Salty Complaints

If you took a grain of salt with every bit of writing advice, query letter advice, and craft advice out there – your sodium intake would kill you.

Recently, I put a query letter up on a site for some feedback from my fellow writers – it’s a site that I’ve used several times.

However, the feedback I got back was… lacking.

I had to remind myself to take it all with a grain of salt.

First, the people giving this advice and feedback are not agents or editors or experts or even remotely professionals in the field of publishing, which is why when I received feedback that includes the words “agents don’t like this” I get irked. Especially when I get feedback that tells me to slice the word count because “that’s going to scare agents.”

Unless you are an agent, or work closely with an agent, you don’t know stuff like that.

And count word – bleh! The typical novel is not every novel. The average novel is about 75,000 words. However, fantasy novels tend to be longer. Epic fantasy tends to be even longer. “Average” is just that, an average. (In math, you take all the numbers, add them together, and them divide by how many numbers there were. That’s how you get an average of something.)

This post may or may not have been written in a slight anger.
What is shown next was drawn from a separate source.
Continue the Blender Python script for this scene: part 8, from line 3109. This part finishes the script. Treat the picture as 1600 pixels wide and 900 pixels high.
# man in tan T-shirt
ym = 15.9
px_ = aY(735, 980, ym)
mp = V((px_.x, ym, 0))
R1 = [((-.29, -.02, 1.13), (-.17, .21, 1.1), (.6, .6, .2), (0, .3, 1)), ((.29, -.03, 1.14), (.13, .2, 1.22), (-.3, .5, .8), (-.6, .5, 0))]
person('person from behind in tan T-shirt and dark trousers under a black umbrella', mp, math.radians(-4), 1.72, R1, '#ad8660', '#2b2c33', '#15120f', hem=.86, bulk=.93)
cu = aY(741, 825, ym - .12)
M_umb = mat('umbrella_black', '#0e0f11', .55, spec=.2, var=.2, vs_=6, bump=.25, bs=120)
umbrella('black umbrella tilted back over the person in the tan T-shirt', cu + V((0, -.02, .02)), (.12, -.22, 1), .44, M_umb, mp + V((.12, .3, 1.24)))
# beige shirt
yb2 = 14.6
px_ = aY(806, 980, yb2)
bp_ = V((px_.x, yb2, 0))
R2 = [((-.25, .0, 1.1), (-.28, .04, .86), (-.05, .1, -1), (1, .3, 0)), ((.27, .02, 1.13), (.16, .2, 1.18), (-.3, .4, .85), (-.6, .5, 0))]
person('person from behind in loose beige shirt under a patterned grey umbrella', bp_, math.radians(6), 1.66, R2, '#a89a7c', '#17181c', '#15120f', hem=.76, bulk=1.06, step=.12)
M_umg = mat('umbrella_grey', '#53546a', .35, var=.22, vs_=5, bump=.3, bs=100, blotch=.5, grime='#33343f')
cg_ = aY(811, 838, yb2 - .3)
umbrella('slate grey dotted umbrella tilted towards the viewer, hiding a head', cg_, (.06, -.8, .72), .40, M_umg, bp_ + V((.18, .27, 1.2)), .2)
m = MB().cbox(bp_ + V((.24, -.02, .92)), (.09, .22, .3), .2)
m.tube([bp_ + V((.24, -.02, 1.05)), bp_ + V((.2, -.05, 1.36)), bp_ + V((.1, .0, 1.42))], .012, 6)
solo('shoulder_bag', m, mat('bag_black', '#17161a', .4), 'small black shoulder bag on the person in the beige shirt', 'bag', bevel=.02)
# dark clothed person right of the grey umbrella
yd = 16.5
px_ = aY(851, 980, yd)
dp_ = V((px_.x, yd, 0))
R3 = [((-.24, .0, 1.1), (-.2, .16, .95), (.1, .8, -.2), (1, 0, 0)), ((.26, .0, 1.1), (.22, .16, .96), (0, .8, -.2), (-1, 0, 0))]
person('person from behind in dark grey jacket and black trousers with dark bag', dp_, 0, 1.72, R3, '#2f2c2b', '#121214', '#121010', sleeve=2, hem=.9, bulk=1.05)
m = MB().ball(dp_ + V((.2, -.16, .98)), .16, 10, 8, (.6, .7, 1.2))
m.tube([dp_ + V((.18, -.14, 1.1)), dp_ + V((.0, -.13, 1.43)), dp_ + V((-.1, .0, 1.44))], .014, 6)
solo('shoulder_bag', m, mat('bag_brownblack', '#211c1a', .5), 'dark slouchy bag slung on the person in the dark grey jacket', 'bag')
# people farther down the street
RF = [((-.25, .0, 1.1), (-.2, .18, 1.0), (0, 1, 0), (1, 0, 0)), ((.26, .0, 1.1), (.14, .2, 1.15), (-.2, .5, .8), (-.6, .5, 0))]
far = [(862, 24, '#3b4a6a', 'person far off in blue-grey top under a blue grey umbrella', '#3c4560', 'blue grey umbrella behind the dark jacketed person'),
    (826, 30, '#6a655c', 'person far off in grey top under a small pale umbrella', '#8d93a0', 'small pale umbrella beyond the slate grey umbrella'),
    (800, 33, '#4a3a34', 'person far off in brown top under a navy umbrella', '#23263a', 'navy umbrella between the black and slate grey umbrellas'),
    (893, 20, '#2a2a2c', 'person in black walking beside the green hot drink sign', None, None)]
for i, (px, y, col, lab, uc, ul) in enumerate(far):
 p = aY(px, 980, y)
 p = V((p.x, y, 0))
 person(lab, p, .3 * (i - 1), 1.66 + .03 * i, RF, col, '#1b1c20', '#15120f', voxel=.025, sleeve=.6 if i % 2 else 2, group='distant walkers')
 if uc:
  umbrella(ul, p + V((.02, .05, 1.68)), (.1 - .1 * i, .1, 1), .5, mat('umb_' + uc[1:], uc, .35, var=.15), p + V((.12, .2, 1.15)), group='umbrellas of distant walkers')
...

Take this as a lesson on receiving less-than-worthwhile feedback from strangers over the internet. Take it with a grain of salt, nod and say thank you, and go about your businesses. Nobody knows what they’re doing. Not me, not you. We’re all winging it and flailing our novels at these poor unsuspecting agents who are just tying to make a living by finding diamonds among the rocks.

Because adding negativity and bitterness is not cool.

There’s enough of that in the world, yo.